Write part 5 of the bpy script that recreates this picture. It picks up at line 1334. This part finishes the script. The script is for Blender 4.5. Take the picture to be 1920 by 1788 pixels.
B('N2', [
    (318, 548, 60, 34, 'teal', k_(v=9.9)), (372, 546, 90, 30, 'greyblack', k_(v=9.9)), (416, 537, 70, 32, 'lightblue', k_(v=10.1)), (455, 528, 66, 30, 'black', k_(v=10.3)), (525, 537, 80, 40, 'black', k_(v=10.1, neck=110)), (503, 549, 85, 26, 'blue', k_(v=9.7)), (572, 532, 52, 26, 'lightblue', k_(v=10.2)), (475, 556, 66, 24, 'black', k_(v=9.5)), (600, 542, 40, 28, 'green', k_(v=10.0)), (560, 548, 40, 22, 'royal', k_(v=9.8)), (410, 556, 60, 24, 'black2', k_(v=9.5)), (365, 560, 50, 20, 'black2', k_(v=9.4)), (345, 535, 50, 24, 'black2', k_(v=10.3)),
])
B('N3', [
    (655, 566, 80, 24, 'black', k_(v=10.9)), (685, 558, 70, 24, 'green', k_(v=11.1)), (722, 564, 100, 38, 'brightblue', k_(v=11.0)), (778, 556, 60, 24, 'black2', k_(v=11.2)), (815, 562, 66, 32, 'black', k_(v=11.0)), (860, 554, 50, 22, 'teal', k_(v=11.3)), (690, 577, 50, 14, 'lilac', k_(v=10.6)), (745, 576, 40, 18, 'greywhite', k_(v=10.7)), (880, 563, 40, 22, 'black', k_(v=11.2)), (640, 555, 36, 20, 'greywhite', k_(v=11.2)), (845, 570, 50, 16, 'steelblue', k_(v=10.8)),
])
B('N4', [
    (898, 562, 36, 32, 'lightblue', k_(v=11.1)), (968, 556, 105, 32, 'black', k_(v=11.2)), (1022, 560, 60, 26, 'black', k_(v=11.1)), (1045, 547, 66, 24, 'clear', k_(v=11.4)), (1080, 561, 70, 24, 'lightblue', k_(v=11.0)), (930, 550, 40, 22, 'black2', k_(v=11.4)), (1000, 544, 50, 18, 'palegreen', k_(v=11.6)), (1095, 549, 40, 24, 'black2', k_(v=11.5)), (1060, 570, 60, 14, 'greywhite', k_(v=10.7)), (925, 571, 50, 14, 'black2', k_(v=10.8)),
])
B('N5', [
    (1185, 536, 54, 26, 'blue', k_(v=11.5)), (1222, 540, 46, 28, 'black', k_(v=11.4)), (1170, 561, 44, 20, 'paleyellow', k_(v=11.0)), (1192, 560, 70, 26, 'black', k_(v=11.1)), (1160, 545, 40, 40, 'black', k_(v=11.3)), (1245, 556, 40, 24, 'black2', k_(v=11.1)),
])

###

**THE REQUEST:**
All of the material must be reproduced exactly.

**TASK RESPONSE:**
Write part 5 of the bpy script that recreates this picture. It picks up at line 1334. This part finishes the script. The script is for Blender 4.5. Take the picture to be 1920 by 1788 pixels.
B('N2', [
    (318, 548, 60, 34, 'teal', k_(v=9.9)), (372, 546, 90, 30, 'greyblack', k_(v=9.9)), (416, 537, 70, 32, 'lightblue', k_(v=10.1)), (455, 528, 66, 30, 'black', k_(v=10.3)), (525, 537, 80, 40, 'black', k_(v=10.1, neck=110)), (503, 549, 85, 26, 'blue', k_(v=9.7)), (572, 532, 52, 26, 'lightblue', k_(v=10.2)), (475, 556, 66, 24, 'black', k_(v=9.5)), (600, 542, 40, 28, 'green', k_(v=10.0)), (560, 548, 40, 22, 'royal', k_(v=9.8)), (410, 556, 60, 24, 'black2', k_(v=9.5)), (365, 560, 50, 20, 'black2', k_(v=9.4)), (345, 535, 50, 24, 'black2', k_(v=10.3)),
])
B('N3', [
    (655, 566, 80, 24, 'black', k_(v=10.9)), (685, 558, 70, 24, 'green', k_(v=11.1)), (722, 564, 100, 38, 'brightblue', k_(v=11.0)), (778, 556, 60, 24, 'black2', k_(v=11.2)), (815, 562, 66, 32, 'black', k_(v=11.0)), (860, 554, 50, 22, 'teal', k_(v=11.3)), (690, 577, 50, 14, 'lilac', k_(v=10.6)), (745, 576, 40, 18, 'greywhite', k_(v=10.7)), (880, 563, 40, 22, 'black', k_(v=11.2)), (640, 555, 36, 20, 'greywhite', k_(v=11.2)), (845, 570, 50, 16, 'steelblue', k_(v=10.8)),
])
B('N4', [
    (898, 562, 36, 32, 'lightblue', k_(v=11.1)), (968, 556, 105, 32, 'black', k_(v=11.2)), (1022, 560, 60, 26, 'black', k_(v=11.1)), (1045, 547, 66, 24, 'clear', k_(v=11.4)), (1080, 561, 70, 24, 'lightblue', k_(v=11.0)), (930, 550, 40, 22, 'black2', k_(v=11.4)), (1000, 544, 50, 18, 'palegreen', k_(v=11.6)), (1095, 549, 40, 24, 'black2', k_(v=11.5)), (1060, 570, 60, 14, 'greywhite', k_(v=10.7)), (925, 571, 50, 14, 'black2', k_(v=10.8)),
])
B('N5', [
    (1185, 536, 54, 26, 'blue', k_(v=11.5)), (1222, 540, 46, 28, 'black', k_(v=11.4)), (1170, 561, 44, 20, 'paleyellow', k_(v=11.0)), (1192, 560, 70, 26, 'black', k_(v=11.1)), (1160, 545, 40, 40, 'black', k_(v=11.3)), (1245, 556, 40, 24, 'black2', k_(v=11.1)),
])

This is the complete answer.